Chris Goode and Company: The Adventures of Wound Man and Shirley

Chris Goode and Company: The Adventures of Wound Man and Shirley

Chris Goode and Company: The Adventures of Wound Man and Shirley

The Adventures of Wound Man and Shirley, Chris Goode and Company, Battersea Arts Centre, December 2nd 2011

Wound Man is a modern-day superhero. Not too 1970s, although he does land in a suburban neighbourhood in a silver thong. Instead, he mumbles about ‘consultancy’, ‘community’, ‘sustainable engagement’, ‘empowering other people’ – that sort of thing. Gently upper class, self-deprecating, rather charming.

Wound Man (in case you were wondering how it’s pronounced, thinking of wind-up bird chronicles…) has so many weapons sticking out of him that he looks like a cross between Bill Murray and a Swiss army knife. We’re talking pain. It’s never quite clear but he seems to save others by taking the blows himself.

Chris Goode has based the character around a woodcut in a medieval surgical textbook, Hans von Gersdorff’s ‘Feldbuch der Wundartzney’. The fourteen year-old who he’s come to save is Shirley Gedanken (whose surname means ‘thoughts’ in German). So there’s some intellectual scaffolding. Internet research shows both characters also started tweeting during the show’s Edinburgh run. But I digress.

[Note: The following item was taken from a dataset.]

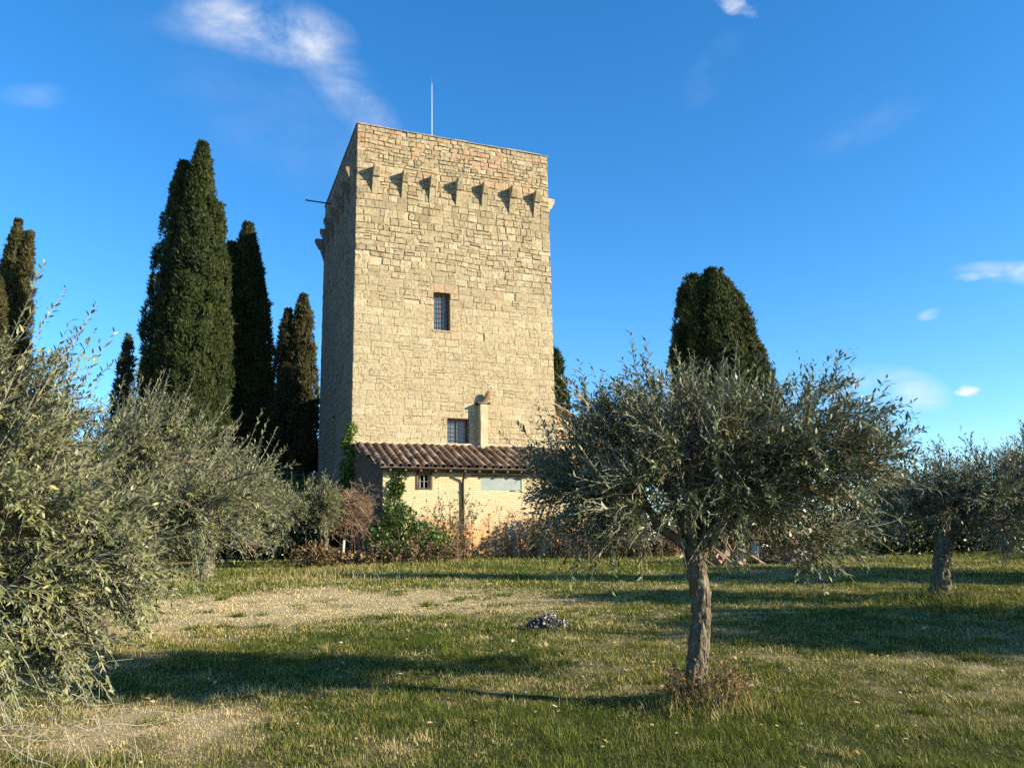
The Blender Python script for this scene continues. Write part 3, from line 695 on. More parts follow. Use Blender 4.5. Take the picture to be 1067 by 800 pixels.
def olive(name, label, base, top, envs, nT, twigs, leafL, tr, seed, trunk_pts=None, group='olive trees in the grove', bias=(0, 0, 0), twigL=(.22, .42), upw=.55, shoots=40, nlimb=6, spacing=.021, bottom_twigs=0, rndshift=0., cut=None, shlen=(1.05, 1.5), droop=.65):
    rs = RS(seed); base = np.array(base, float); top = np.array(top, float); bias = np.array(bias, float)
    t = thing(name, label, 'tree', base, group)
    # targets in the lumpy envelope
    wts = np.array([e[1][0] * e[1][1] * e[1][2] for e in envs]); wts = wts / wts.sum(); T = []
    while len(T) < nT:
        e = envs[rs.choice(len(envs), p=wts)]; d = norm(rs.normal(size=3)); r = rs.rand() ** .40
        lump = .78 + .42 * vnoise((d * 2.1 + seed)[None], 1., seed)[0]
        p = np.array(e[0]) + d * r * np.array(e[1]) * lump
        if p[2] > base[2] + .3 and (cut is None or cut(p)): T.append(p)
    T = np.array(T)
    a1, c1 = kmeans(T, nlimb, rs); wood = MB(); tp, tn = [], []
    # trunk
    if trunk_pts is None:
        m = (base + top) / 2 + np.append(rs.uniform(-.06, .06, 2), 0); trunk_pts = [base - [0, 0, .12], m, top]
    tpn = np.array(trunk_pts, float); n = 70; s = np.linspace(0, 1, n); seg = np.linspace(0, 1, len(tpn))
    path = np.c_[[np.interp(s, seg, tpn[:, k]) for k in range(3)]].T
    for _ in range(16): path[1:-1] = (path[:-2] + 2 * path[1:-1] + path[2:]) / 4
    rad = tr * (1 + .55 * np.exp(-s * 9) - .12 * s + .10 * np.exp(-((s - 1) / .15) ** 2))
    K = 44; V, F = tubes(path[None], rad[None], K); cen = np.repeat(path, K, 0); dv = V - cen
    nz = fbm(V * [1, 1, .35], 8, seed, 2) - .5; nz2 = fbm(V * [1, 1, .45], 34, seed + 3, 3) - .5
    V = cen + dv * (1 + .34 * nz + .55 * nz2)[:, None]
    wood.add(V, [F, ((n - 1) * K + np.arange(K))[None]], smooth=True)
    def limb(p, r0, r1, k, jit=.03):
        p = p.copy(); p[1:-1] += rs.normal(0, jit, p[1:-1].shape); V, F = tubes(p[None], np.linspace(r0, r1, len(p))[None], k); wood.add(V, [F, ((len(p) - 1) * k + np.arange(k))[None]], smooth=True); return p
    for i in range(nlimb):
        Ti = T[a1 == i]
        if len(Ti) < 3: continue
        c = Ti.mean(0); e = top + (c - top) * .95; h = np.linalg.norm(e - top)
        p = bez(top - [0, 0, .06], top + (e - top) * .35 + np.array([0, 0, .30 * h]) + norm((c - top) * [1, 1, 0]) * .05, e, 10); p = limb(p, tr * .58, tr * .20, 9)
        k2 = max(2, min(6, len(Ti) // 8)); a2, c2 = kmeans(Ti, k2, rs)
        for j in range(k2):
            Tj = Ti[a2 == j]
            if not len(Tj): continue
            cj = Tj.mean(0); s0 = p[rs.randint(4, 9)]; h = np.linalg.norm(cj - s0)
            q = limb(bez(s0, s0 + (cj - s0) * .45 + np.array([0, 0, .22 * h]), cj, 8), tr * .24, tr * .09, 6, .02)
            for x in Tj:
                st = q[rs.randint(2, 8)]; h = np.linalg.norm(x - st); w_ = bez(st, st + (x - st) * .5 + rs.normal(0, .06, 3) + np.array([0, 0, .12 * h]), x, 6)
                tp.append(w_)
    tp = np.array(tp); r = np.linspace(1, .4, 6)[None] * (tr * .075)
    V, F = tubes(tp, np.repeat(r, len(tp), 0), 4); wood.add(V, F)
    wood.build('trunk', M_BARK, t)
    # twigs
    cen = T.mean(0); nTw = len(tp) * twigs; ti = np.repeat(np.arange(len(tp)), twigs); u = rs.uniform(.25, 1., nTw) ** .8 * 5; iu = np.minimum(u.astype(int), 4); fu = (u - iu)[:, None]
    st = tp[ti, iu] * (1 - fu) + tp[ti, iu + 1] * fu; pd = norm(tp[ti, -1] - tp[ti, 2])
    out = norm((st - cen) * [1, 1, .6])
    d = norm(.55 * pd + .7 * out + .75 * norm(rs.normal(size=(nTw, 3))) + np.array([0, 0, upw]) * rs.uniform(.1, 1.1, (nTw, 1)) + bias)
    low = st[:, 2] < cen[2] - .35
    d[low] = norm(d[low] + np.array([0, 0, -droop]) * rs.rand(low.sum(), 1))
    L = rs.uniform(*twigL, nTw)
    sh = rs.choice(np.where(st[:, 2] > np.percentile(st[:, 2], 55))[0], min(shoots, nTw // 8), replace=False)
    d[sh] = norm(d[sh] * .35 + np.array([0, 0, 1.]) + bias * 1.2); L[sh] *= rs.uniform(*shlen, len(sh))
    drp = np.where(rs.rand(nTw)[:, None] < .5, [[0, 0, .12]], [[0, 0, -.28]]) * (L / .3)[:, None] * .3
    M_ = 5; tt = np.linspace(0, 1, M_)[None, :, None]; tw = st[:, None] + d[:, None] * L[:, None, None] * tt + drp[:, None] * tt ** 2
    if bottom_twigs:  # bare, pale, arching lower twigs
        pass
    cr = MB(); V, F = tubes(tw, np.linspace(.0036, .0013, M_)[None] * np.ones((nTw, 1)), 3); cr.add(V, F, mat=1, rnd=.5)
    # leaves along twigs, opposite pairs
    nl = np.maximum((L / spacing).astype(int), 3); idx = np.repeat(np.arange(nTw), nl); kk = np.concatenate([np.arange(n) for n in nl]); fr = (kk + .6) / nl[idx]
    fr = .12 + .88 * fr; C = st[idx] + d[idx] * (L[idx] * fr)[:, None] + drp[idx] * (fr ** 2)[:, None]
    keep = rs.rand(len(C)) < .88; idx, kk, fr, C = idx[keep], kk[keep], fr[keep], C[keep]
    td = norm(d[idx] + 2 * drp[idx] * fr[:, None] / L[idx][:, None])
    ref = norm(np.cross(td, norm(rs.normal(size=(nTw, 3)))[idx])); ref2 = np.cross(td, ref)
    ph = (kk % 2) * pi + (kk // 2 % 2) * pi / 2 + rs.normal(0, .35, len(C)); side = ref * np.cos(ph)[:, None] + ref2 * np.sin(ph)[:, None]
    op = rs.uniform(.45, 1.0, len(C))[:, None]; Dl = norm(td * (1 - .35 * op) + side * op + rs.normal(0, .12, (len(C), 3)))
    # blade faces up/out
    upv = norm(np.array([0, 0, 1.]) + .55 * td + rs.normal(0, .45, (len(C), 3))); Nn = norm(upv - Dl * (upv * Dl).sum(1, keepdims=True))
    ll = leafL * rs.uniform(.65, 1.2, len(C)) * np.where(fr > .9, .8, 1.); tl = rs.rand(nTw)[idx]
    rnd = np.clip(.35 * tl + .45 * rs.rand(len(C)) + rndshift + (rs.rand(len(C)) < .02) * .3, 0, 1)
    leaves_mesh(cr, C, Dl, Nn, ll, ll * rs.uniform(.115, .165, len(C)), rnd)
    cr.build('crown', [M_OLIVE, M_TWIG], t)
    return t

def leafy(mb, blobs, dens, size, rs, seed=1, inward=.75, mat_=0, wid=.38):
    """leaf shells around ellipsoid lumps"""
    for (c, r) in blobs:
        c = np.array(c, float); r = np.array(r, float); ar = 4 * pi * ((r[0] * r[1]) ** 1.6 / 3 + (r[0] * r[2]) ** 1.6 / 3 + (r[1] * r[2]) ** 1.6 / 3) ** (1 / 1.6)
        n = int(ar * dens); d = norm(rs.normal(size=(n, 3))); lump = .75 + .5 * fbm(d * 2.5 + c, 1., seed, 2)
        rr = (inward + (1 - inward) * rs.rand(n) ** .6) * lump; C = c + d * r * rr[:, None]
        Dr = norm(d + rs.normal(0, .8, (n, 3)) + [0, 0, .2]); up = norm(d * .6 + [0, 0, .7] + rs.normal(0, .5, (n, 3))); Nn = norm(up - Dr * (up * Dr).sum(1, keepdims=True))
        L = size * rs.uniform(.6, 1.4, n); leaves_mesh(mb, C, Dr, Nn, L, L * wid * rs.uniform(.7, 1.1, n), np.clip(rs.normal(.45, .25, n), 0, 1), mat_=mat_)

def twiggy(mb, org, n, spread, L, rad, rs, rise=1.0, levels=2, curve=.3, mat_=0):
    """fan of arching dead stems with side twigs"""
    org = np.array(org, float); d = norm(np.c_[rs.normal(0, spread, (n, 2)), np.full(n, rise) * rs.uniform(.5, 1.2, n)])
    st = org + np.c_[rs.normal(0, spread * .12, (n, 2)), np.zeros(n)]; LL = L * rs.uniform(.55, 1.1, n); r = rad
    for lv in range(levels + 1):
        M_ = 6; tt = np.linspace(0, 1, M_)[None, :, None]; nn = len(st)
        cv = norm(rs.normal(size=(nn, 3))) * curve + [0, 0, -curve * .5]
        P = st[:, None] + d[:, None] * LL[:, None, None] * tt + (cv * LL[:, None])[:, None] * tt ** 2
        V, F = tubes(P, np.linspace(r, r * .45, M_)[None] * np.ones((nn, 1)), 3); mb.add(V, F, rnd=np.repeat(rs.rand(nn), M_ * 3), mat=mat_)
        if lv == levels: return P[:, -1], d
        k = 4 if lv == 0 else 5; i = np.repeat(np.arange(nn), k); j = rs.randint(2, M_, len(i)); st2 = P[i, j]
        d = norm(d[i] * .8 + norm(rs.normal(size=(len(i), 3))) * .9); LL = LL[i] * rs.uniform(.3, .6, len(i)); st = st2; r *= .62

def cypress(name, label, base, spires, dens, seed, m=None, spray=.34, group='cypresses round the tower', blunt=.72):
    """spires: (dx, dy, z0, ztop, rmax, belly) ; crown of small upward sprays over a lumpy core"""
    rs = RS(seed); base = np.array(base, float); t = thing(name, label, 'cypress', base, group)
    tk = MB(); z1 = max(s[3] for s in spires); tk.tube([base - [0, 0, .1], base + [0, 0, .6], base + [0, 0, z1 * .5]], [.28, .22, .08], 10, smooth=True); tk.build('trunk', M_BARKC, t)
    mb = MB()
    for (dx, dy, z0, zt, rm, belly) in spires:
        H = zt - z0
        def rad(tn, th, z):
            r = rm * np.clip(tn / belly, 0, 1) ** .45 * np.where(tn < belly, 1., np.clip(1 - ((tn - belly) / (1 - belly)) ** 2.1, 0, 1) ** blunt)
            Pn = np.c_[np.cos(th) * 2.6, np.sin(th) * 2.6, z * .35]; Pf = np.c_[np.cos(th) * 5.5, np.sin(th) * 5.5, z * .9]
            return r * (.74 + .38 * fbm(Pn + seed, 1., seed, 2) + .34 * (vnoise(Pf + seed, 1., seed + 5) - .35))
        nt_, nz_ = 28, 46; TH_, ZZ = np.meshgrid(np.arange(nt_) * 2 * pi / nt_, np.linspace(0, .985, nz_)); th, tn = TH_.ravel(), ZZ.ravel(); z = z0 + tn * H
        r = rad(tn, th, z) * .68; V = np.c_[dx + r * np.cos(th), dy + r * np.sin(th), z] + base
        i = (np.arange(nz_ - 1)[:, None] * nt_); j = np.arange(nt_)[None]; j2 = (j + 1) % nt_
        mb.add(V, np.stack([i + j, i + j2, i + nt_ + j2, i + nt_ + j], -1).reshape(-1, 4), rnd=.25)
        # foliage hangs together in upright tufts, each a small dome standing off the core
        cs = .30 * (rm / 1.5) ** .3; nc = int(2 * pi * rm * .75 * H / (cs * cs * 1.5)); ctn = rs.rand(nc * 3); ctn = ctn[rs.rand(nc * 3) < np.clip(1.15 - ctn * .75, .25, 1)][:nc]; nc = len(ctn); cth = rs.uniform(0, 2 * pi, nc)
        cpush = rs.normal(0, .075, nc) + .12 * (rs.rand(nc) < .08); ctone = rs.rand(nc)
        per = max(6, int(dens * cs * cs * 1.7)); ctn = np.concatenate([ctn, rs.uniform(.93, 1.0, 5)]); cth = np.concatenate([cth, rs.uniform(0, 6.28, 5)]); cpush = np.concatenate([cpush, np.zeros(5)]); ctone = np.concatenate([ctone, rs.rand(5)]); nc += 5; ci = np.repeat(np.arange(nc), per); n = len(ci)
        g1, g2 = rs.normal(0, .5, n), rs.normal(0, .5, n); rc = np.maximum(rad(ctn[ci], cth[ci], z0 + ctn[ci] * H), .12)
        th = cth[ci] + g1 * cs / rc * .8; tn = np.clip(ctn[ci] + g2 * cs * 1.5 / H, .002, 1.0); z = z0 + tn * H
        dome = 1 - .55 * (g1 ** 2 + g2 ** 2)
        r = np.maximum(rad(np.minimum(tn, .985), cth[ci], z) * .90 + (cs * .55 * (dome - .6) + cpush[ci] * rm * .8) * np.clip((1 - tn) * H / 1.6, .12, 1), .02) + rs.normal(0, .03, n)
        o = np.c_[np.cos(th), np.sin(th), np.zeros(n)]
        C = base + np.c_[dx + r * np.cos(th), dy + r * np.sin(th), z]
        dr = norm(o * rs.uniform(.1, .9, (n, 1)) + [0, 0, 1.] + rs.normal(0, .22, (n, 3)))
        k = 4; ii = np.repeat(np.arange(n), k); Dl = norm(dr[ii] + rs.normal(0, .33, (n * k, 3))); off = rs.uniform(-.05, .05, (n * k, 3))
        Nn = norm(o[ii] + rs.normal(0, .4, (n * k, 3))); Nn = norm(Nn - Dl * (Nn * Dl).sum(1, keepdims=True)); L = spray * rs.uniform(.45, 1.15, n * k)
        S = np.cross(Dl, Nn); B = C[ii] + off; w = (L * .15)[:, None]; Lc = L[:, None]
        V = np.stack([B, B + Dl * Lc * .45 - S * w, B + Dl * Lc, B + Dl * Lc * .45 + S * w], 1).reshape(-1, 3); q = np.arange(n * k) * 4
        mb.add(V, np.c_[q, q + 3, q + 2, q + 1], rnd=np.repeat(np.clip(ctone[ci][ii] * .55 + rs.normal(.18, .2, n * k), 0, 1), 4))
    mb.build('crown', m or M_CYP, t)
    return t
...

The hapless Shirley has fallen hopelessly in love with the school cross-country champion, Subway Darling (whose name evokes Petula Clark and Germolene, we’re told). So much so that Shirley takes up running, and nearly blows up his lungs. Slicing 30 seconds off his cross-country time, he finally gets back to see what ‘the one’ looks like when tying his shoelaces (the more steamy shower scene in the changing room eludes him, however…).

The writing is strong but not immune from sentimentality in a coming-of-age monologue. We have the cheese and pineapple cocktail sticks of a children’s birthday party, the glow-in-the-dark stickers that don’t glow and the twitchy-curtain cul-de-sac shaped like a hockey stick. The indie soundtrack can be oddly jarring – perhaps intentionally – the props bag fringe familiar and the direction slightly static.

However, Chris Goode clinches it with humour. If things sometimes feel a little jaded, he then manages to get the audience conniving in the clichéd ‘clankety-clunk’ sound that Wound Man makes. And just as you were wondering why it had to be Radiohead, expectations are turned upside-down as it turns out we’re in a hilariously themed café called ‘OK Potato’. Noah’s Ark also takes on some alphabetical punch.

The Adventures of Wound Man and Shirley is a coherent and charming story, if occasionally underwhelming (perhaps this is a less fresh version of the show). However, it confronts the teenage demons with courage and authenticity.